A 50pc fall in emissions covered by the ETS since 2005 alongside a 17pc rise in economic output is evidence that the system works, a separate joint statement by a group of 17 energy and trading firms and associations said. And while concerns about volatile energy prices owing to global geopolitical uncertainties are "legitimate", EU leaders must avoid repeating the "ad hoc" market interventions made during the energy crisis sparked by the Russia-Ukraine conflict, they added.

Pressure mounts

The latest discussions on the ETS have emerged ahead of a meeting of EU ministers on 19-20 March, in which the recent rise in energy prices is likely to feature, and with one eye still on the scheduled ETS revision in July.

The commission will likely have to respond to pressure on the ETS in light of the Iran conflict, an EU official said this week, describing the timing for holding ETS review discussions as just about the worst moment possible.

But conditions have not yet been met to declare an emergency allowing for fast-track crisis legislation as for energy markets in 2022, he said.
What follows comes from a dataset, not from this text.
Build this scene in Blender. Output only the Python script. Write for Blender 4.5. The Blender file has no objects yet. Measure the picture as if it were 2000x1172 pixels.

Russia's full-scale invasion of Ukraine drove intense volatility in EU ETS prices amid similar concerns surrounding fossil fuel supply to the EU. The front-year contract dropped to €87.21/t CO2e on 24 February 2022 — when Russian troops first entered Ukraine — from €94.74/t CO2e the session before, eventually tumbling to €58.31/t CO2e on 7 March 2022 before rebounding to €81.43/t CO2e towards the end of that month.

The EU is not experiencing an energy crisis as severe as the one seen in 2022, EU commissioners said this week, pushing back against proposals to intervene in the market or adjust price settings.

"We don't have a security of supply problem as of yet in Europe. But others in the world are in a different situation," EU energy commissioner Dan Jorgensen said, noting that gas is not as consequential in the bloc's energy price setting today as it was in 2022.